We are led into the exhibition by The Procession (Ara Pacis), a parody of the outer reliefs from the open-air altar celebrating Caesar Augustus’s military conquests. In DeGroot’s interpretation, 15 trees crowd together, their bowing trunks and spindly branches break with the regimentation of their queue. DeGroot’s painting reminds us that the packed processional scenes of guards, priests, royal family members, and their attendants carved into the painting’s ostensibly solemn first century BCE Roman counterpart, were always a bit hectic if not comical: young children pop forward in high relief while tugging impatiently at the togas of adults, and adult imperial family members turn their heads around against the flow of traffic to converse with each other. This blurring of the classical and the comical recalls one of DeGroot’s major influences: the Hairy Who painter Gladys Nilsson who has called comedy a high art form.

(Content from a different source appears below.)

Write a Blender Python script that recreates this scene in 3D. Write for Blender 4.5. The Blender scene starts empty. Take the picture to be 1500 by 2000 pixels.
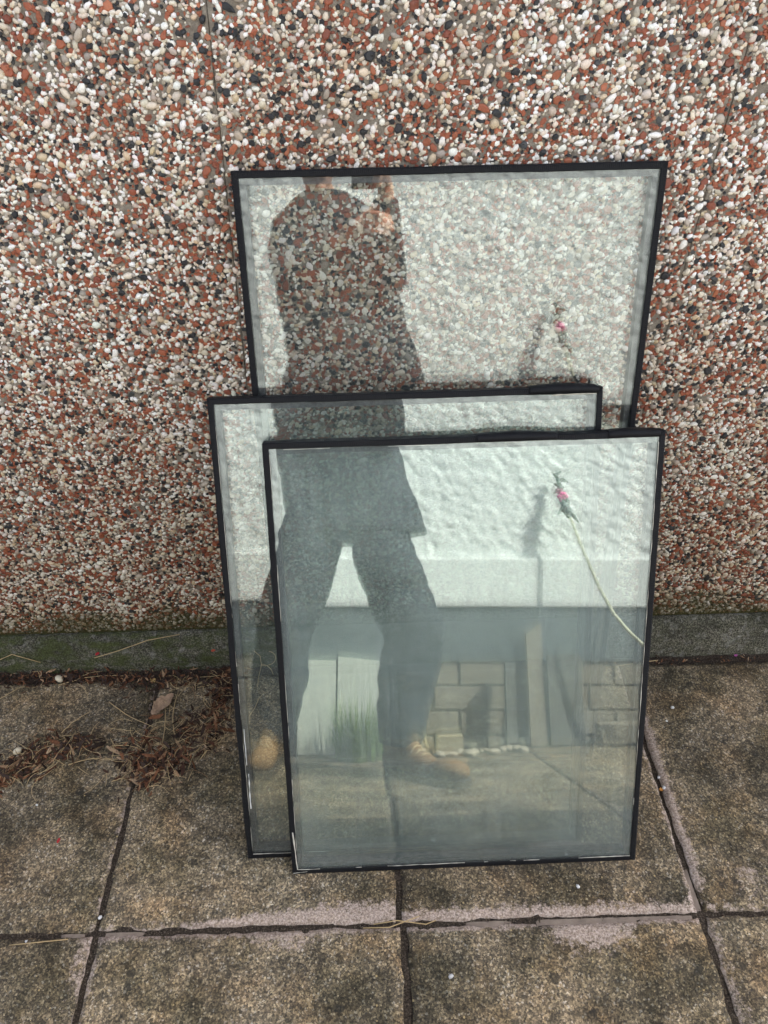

The ambitious group scenes like The Procession (Ara Pacis) in this exhibition have grown out of DeGroot’s earlier series, started in 2010, of singular “portraits” or duets—and an occasional trio—painted from fallen branches that she brings back to her studio after her hikes in upstate New York. She chooses each for the personality it exhibits to her in the wild, and the cast she develops recurs from painting to painting. The exasperated epiphytic fern-covered parent in Needy, for example, is also a member of a multicolored chorus in Resplendent (2020), in which a bundle of trees swell, contract, then thrust upward.

In every piece DeGroot’s mesmerizing detail calls for the viewer to look closer. In Cocktail Party VII, orange fungi encircled in yellow ochre cling to a blue tree that snuggles with another trunk rendered in a blizzard of white dashes. Small clusters of spritely, sharp needles sprout on one balsam fir whose trunk is built up with horizontal blue dabs recalling the boldness and elegance of Vermeer. A paper birch’s peeling bark flaps and waves, pointing us elsewhere, while deep fissures in maple bark trap us in their shadows. This careful attention to detail bestows a monumentality on these trees, even those in humorous situations.

This monumentality of DeGroot’s work is felt most deeply in Big Time (The Birches) (2020). Composed primarily of gray and white birches speckled with amber fungi, the palette is strikingly muted compared to the colorful patterning throughout the rest of the exhibition—save for one lean branch clad in teal lichen slinking in the background. And whereas the trees nearly reach the top or extend beyond the page in the other works in Boscage, here our gaze ascends upward to find unexpected expanses of negative space, as if opening to an empty sky. Without their green moss and other freeloading life forms, these trees look like they have lost something, and it is hard not to grieve for them. We notice that the tallest and widest trunk, though standing tall, is broken—its raw, yellow wood laid bare. Although the largest piece in the exhibition, this unframed work also feels the most vulnerable; its deckled edges read as torn.
We join DeGroot in projecting personalities and narratives onto these trees. And in turn the paintings ask to be projected back onto nature. Walking among trees in upstate New York where I am writing, I see them differently after experiencing Boscage: the scaley bark of old pine trunks, the animated lines of branches, the vibrant life of lichen and moss—and I do not just notice them, but I imagine them rendered in DeGroot’s inimitable watercolor technique. The slow looking that DeGroot’s paintings demand transforms the viewer, so that whether we look back at art history—e.g., the Ara Pacis—or the trees outside our window, we see the world anew.